The holding is important but not that exceptional, so I provide readers here the summary offered by the Court of Appeals (a feature for Ninth Circuit precedential opinions similar to the Tax Court’s summary for T.C. opinions; the Ninth Circuit summary is not precedential and is prepared by staff for the convenience of readers):
SUMMARY
Tax
The panel affirmed in part and reversed in part the district court’s determination, that taxpayer Sanmina Corporation had waived attorney-client privilege and workproduct protection for certain memoranda prepared in support of a worthless stock deduction on Sanmina’s federal tax return, in a petition by the Internal Revenue Service to enforce a summons for those memoranda.
The memoranda in question (Attorney Memos) were authored by Sanmina’s in-house counsel and referenced in a valuation report prepared by DLA Piper (DLA Piper Report) in support of the worthless stock deduction. The district court initially denied enforcement of the summons. This court remanded for in camera review of the Attorney Memos. On remand, the district court determined that the Attorney Memos were covered by both attorney-client privilege and work-product protection, but that those privileges had been waived. On appeal, the parties did not dispute that the Attorney Memos were privileged.
The panel first held that Sanmina expressly waived the attorney-client privilege when it disclosed the Attorney Memos to DLA Piper. The panel next held that Sanmina did not expressly waive work-product immunity merely by providing the Attorney Memos to DLA Piper, but it impliedly waived the privilege when it subsequently used the DLA Piper Report to support its tax deduction in an IRS audit, because such use was inconsistent with the maintenance of secrecy against its adversary. The panel ordered disclosure of only the factual content of the Attorney Memos on which the DLA Piper Report relies, and remanded for the district court to determine the specific portions of the Attorney Memos that should be disclosed to the IRS.
1. As I cover in the Federal Tax Procedure book (Practitioner Edition p. 845 and Student Edition 583) work product falls into two categories – factual work product and opinion work product. “The D.C. Circuit has said that opinion work product ‘is virtually undiscoverable.’” The footnote for that proposition, #3795, is:
n3795 Dir., Office of Thrift Supervision v. Vinson & Elkins, LLP, 124 F.3d 1304, 1307 (D.C. Cir. 1997). In similar vein, it is sometimes said that opinion work product is not within the scope of Rule 26(b)(3). In re EchoStar Communications Corp., 448 F. 3d 1294, 1302 (Fed. Cir. 2006) (“This rule, however, only allows discovery of ‘factual’ or ‘non-opinion’ work product and requires a court to ‘protect against the disclosure of the mental impressions, conclusions, opinions, or legal theories of an attorney or other representative.’”) .

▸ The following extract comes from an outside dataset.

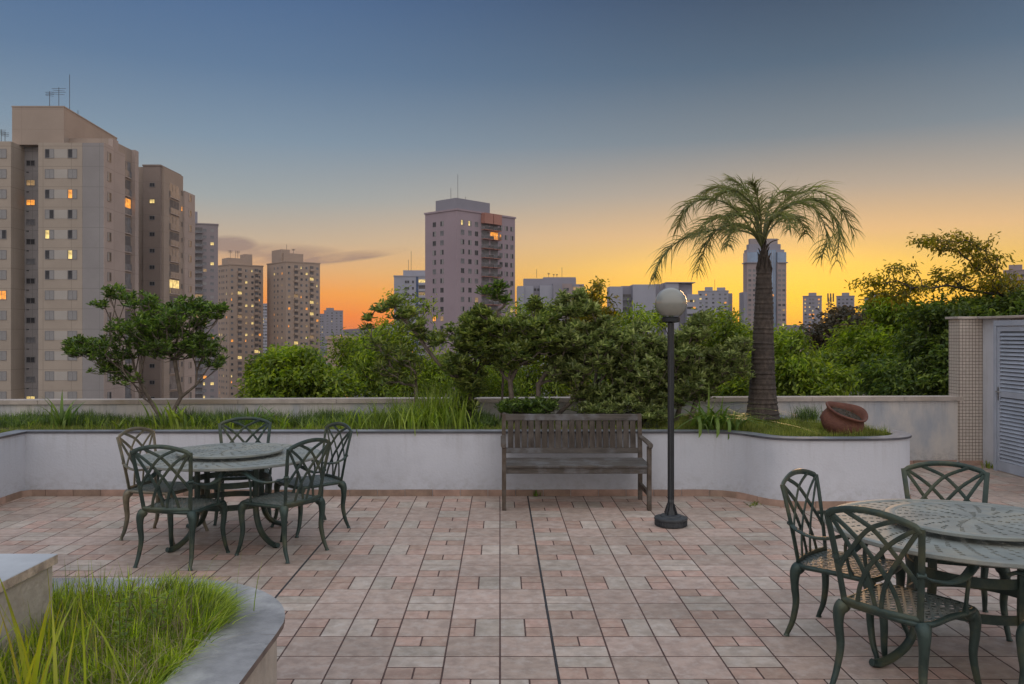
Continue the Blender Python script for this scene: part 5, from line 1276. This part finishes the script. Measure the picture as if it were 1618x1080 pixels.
# --- brown tower behind it
def brown_tower():
    Y0 = 142.0; z1 = CAMZ+(527-262)/F*Y0; b = Bld('apartment_tower', 'brown tower with dark narrow front, immediately right of the huge pale tower', at=(PY(253,Y0),Y0)); x0 = PY(253.3,Y0)
    def box(x0_,y0,x1,y1,z,mt,name='wall'):
        m = MB(); m.box(x0_-b.o.x,y0-b.o.y,0,x1-b.o.x,y1-b.o.y,z-GZ); m.build(name, mt, b.root)
    box(PY(226,Y0),Y0,x0,151,z1,C_dark); box(x0+.002-6,Y0+.6,x0+.35,151.3,z1-.02,C_brown); box(x0-6,151.31,x0+.6,156.5,z1-2.6,C_pinkb)
    m = MB(); m.box(PY(226,Y0)-.1-b.o.x,-.1,z1-GZ+.002,x0+.1-b.o.x,9.2,z1-GZ+.25); m.build('roof', C_dark, b.root)
    fh = 26.0/F*Y0
    for f in range(14):
        z = z1-3.4-fh*f
        b.add('window', (PY(240.5,Y0),Y0,z+.2), 0, .8, .6, 'y' if f == 1 else 'plain')
        b.add('balcony', (x0+.35,147.2,z), math.pi/2, 4.2, fh-.3, 'y' if f == 6 else ('dark' if f%2 else 'grey'), depth=.18, solid='glass')
        b.add('window', (x0+.35,150.6,z+.2), math.pi/2, .6, .8, 'o' if f == 1 else 'plain')
        b.add('window', (x0+.6,154.0,z-.1), math.pi/2, 1.2, 1.1, 'halfr')
    b.finish(C_pinkb)
brown_tower()
# --- third tower
b = tower('apartment_tower','mauve grey tower with stepped roof partly hidden by the brown tower', 350, 292, 353, 20, None, 344.5, C_t3, (.60,.82), (), 2.82, 1.3, p=.16, balR=(.13,.42), balw=2.9, solid='glass', base=('grey','shut','grey'), pent=[(.0,.38,.1,.8,5)], pent_mat=C_far, ants=((.15,.3,5,4,False),))
b.finish(C_t3)
# --- twin beige towers
cols = (.10,.30,.48,.66,.90)
b = tower('apartment_tower','left one of the twin beige towers full of small windows', 400, 361.7, 418, 40, 344.4, 415.8, C_twin, (.09,.31,.50,.68,.90), (.2,.45,.62,.85), 2.83, 1.05, 1.0, .20, balR=(.31,.80), balw=1.9, solid=True, pent=[(.05,.75,.25,.8,3.2),(.55,.78,.3,.7,5.5)], ants=((.2,.5,3.2,4,True),(.35,.5,3.2,4,False),(.42,.5,3.2,4,True)), whh=1.05)
b.finish(C_twin)
b = tower('apartment_tower','right one of the twin beige towers, standing free against the orange sky', 400, 452, 413.5, 40, 422, 505.6, C_twin, (.09,.29,.45,.60,.75,.92), (.2,.42,.60), 2.83, 1.05, 1.0, .20, balR=(.29,.75), balw=1.9, solid=True, pent=[(.05,.62,.2,.8,4.2),(.0,.25,.25,.75,6.0)], ants=((.3,.5,4.2,5,False),(.5,.5,4.2,3,True)), whh=1.05)
b.finish(C_twin)
# --- grey white tower with the blue stripe
b = tower('apartment_tower','bluish white tower with a dark blue stripe, partly behind the pinkish tower', 380, 622.5, 436.5, 3, None, 685, C_white, (.30,.36,.48), (), 2.9, .8, p=.10, pent=[(.22,1.0,.2,.8,2.6)], ants=((.35,.3,2.6,5,False),(.42,.3,2.6,9,False)), base=('plain',), balR=(.72,.92), balw=3.4, solid=True)
m = MB(); m.box(10.0*(1),-.12,2,11.0,-.01,b.z1-GZ-.1); o = m.build('stripe', C_blue, b.root); o.rotation_euler = (0,0,R(3))
b.quad(PY(605,378),378,R(3),4.9,14,GZ,CAMZ+15/F*378,C_white,'wing')
b.finish(C_white)
# --- pinkish lilac tower in the middle
def pink():
    Y0 = 242.0; th = 47
    b = tower('apartment_tower','pinkish lilac tower with terracotta topped balconies in the centre', Y0, 722, 331.5, th, 671.7, 813.8, C_pink, (.09,.21,.32,.745,.84,.94), (.46,.70), 2.80, 1.25, 1.3, .07, top_gap=2.0, base=('halfr','half','plain','grey'), pent=[(.0,.56,.02,.66,3.1)], ants=((.12,.2,3.1,7.5,False),(.06,.3,3.1,3.5,False),(.3,.3,3.1,1.6,False)), pent_mat=C_far, whh=1.35)
    t = R(th); dR = Vector((math.cos(t),math.sin(t),0)); P0 = Vector((PY(722,Y0),Y0,0)); LR = b.LR
    for f in range(15):
        z = b.z1-2.0-2.8*(f+.5)
        if z < -9: break
        for u in (.47,.625):
            q = P0+dR*(LR*u); b.add('balcony', (q.x,q.y,z), t, 3.3, 2.5, 'o' if (f == 1 and u > .5) else 'grey', depth=1.5, solid=False)
    for u in (.47,.625):
        m = MB(); q = P0+dR*(LR*u)-b.o; n = Vector((math.sin(t),-math.cos(t),0))
        m.prism([tuple((q+dR*a+n*c)[:2]) for a,c in ((-1.85,0.01),(-1.85,1.6),(1.75,1.6),(1.75,.01))], b.z1-GZ-2.9, b.z1-GZ+.2); m.build('attic_balcony', C_red, b.root)
    b.finish(C_red)
pink()
# --- grey block with antennas
def grey_block():
    Y0 = 330.0; b = Bld('apartment_block','wide pale grey block with antennas and end balconies right of the pinkish tower', at=(PY(817,Y0),Y0))
    def bx(p0,p1,py,d0,d1,mt,name='wall'):
        m = MB(); m.box(PY(p0,Y0)-b.o.x,d0,0,PY(p1,Y0)-b.o.x,d1,CAMZ-(py-CY)/F*Y0-GZ); m.build(name, mt, b.root)
    bx(817.6,828,451.5,0,14,C_white); bx(828.05,843,451,.6,14,C_white); bx(843.05,853,451,2,14,C_far); bx(853.05,874,450.5,.3,14,C_white); bx(874.05,888,447.5,-1,14,C_far); bx(888.05,904,447.8,-.4,14,C_stone); bx(904.05,923,448.5,.5,14,C_far)
    bx(828,912,438.5,5,12,C_far,'roof_house'); bx(860,912,436,6,11.9,C_far,'roof_house')
    for f in range(12):
        z = CAMZ-(457-CY)/F*Y0-f*2.9
        for px in (846,851): b.add('window', (PY(px,Y0),Y0+2,z), 0, .8, 1.0, 'plain')
        b.add('window', (PY(893,Y0),Y0-.4,z), 0, 1.3, 1.1, 'grey'); b.add('window', (PY(896.8,Y0),Y0-.4,z), 0, .9, 1.1, 'plain')
        b.add('balcony', (PY(914,Y0),Y0+.5,z), 0, 4.3, 2.5, random.choice(['o','d','dark','grey','y']) if f < 5 else 'dark', depth=1.2, solid='glass')
    for px, hg in ((848,14/F*Y0),(867,8/F*Y0),(875,6/F*Y0),(888,17/F*Y0),(880,6/F*Y0)): antenna(b, PY(px,Y0+6), Y0+6.2, CAMZ+90/F*Y0, hg, px in (867,875,880))
    b.finish(C_white)
grey_block()
def slab_block():
    Y0 = 350.0; b = Bld('office_block','long plain grey slab building with overhanging flat roof behind the lamp globe', at=(PY(963,Y0),Y0))
    def bx(p0,p1,py,d0,d1,mt,name='wall'):
        m = MB(); m.box(PY(p0,Y0)-b.o.x,d0,0,PY(p1,Y0)-b.o.x,d1,CAMZ-(py-CY)/F*Y0-GZ); m.build(name, mt, b.root)
    bx(963.4,984,452.2,0,9,C_white); bx(984.05,1000,450.8,3,9,C_far); bx(1000.05,1036,449,0,9,C_white); bx(1036.05,1052,447.8,3,9,C_far); bx(1052.05,1072,447.2,-.5,9,C_white); bx(1072.05,1095,447.6,1.5,10,C_far); bx(1083,1102,465,-3,-.6+2,C_white,'wing')
    m = MB(); m.box(PY(1052,Y0)-b.o.x,-1,CAMZ+80/F*Y0-GZ,PY(1098,Y0)-b.o.x,10.5,CAMZ+81.5/F*Y0-GZ); m.build('roof', C_far, b.root)
    for f in range(14):
        z = CAMZ-(468-CY)/F*Y0-f*2.9
        b.add('balcony', (PY(992,Y0),Y0+3,z), 0, 3.7, 2.4, 'o' if f in (6,) else ('grey' if f%2 else 'dark'), depth=.8, solid='glass')
        for px in (1088,1092.5,1097): b.add('window', (PY(px,Y0-3),Y0-3,z-2.0), 0, 1.1, .9, lit(.2,('plain',)))
    b.finish(C_white)
slab_block()
b = tower('apartment_tower','cream white distant tower with a notched top, right of the lamp globe', 600, 1103, 460, -15, None, 1151, C_white, (.08,.28,.50,.72,.9), (), 2.9, 1.4, p=.12, pent=[(.22,.48,.1,.6,2.6),(.62,.9,.1,.6,2.2)], base=('grey','plain'), ants=((.55,.3,0,8,False),)); b.finish(C_white)
b.quad(PY(1150,615),615,R(3),3.4,12,GZ,CAMZ+64/F*615,C_far,'wing')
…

2. I think Sanmina is consistent with that holding and for that reason, although precedential in the Ninth Circuit really does not extend the discussion of work product protection. The Court does, however, offer good analysis of the difference between factual and opinion work product and why waiver of factual work product does not waive opinion work product. See Slip Op. pp. 31-32.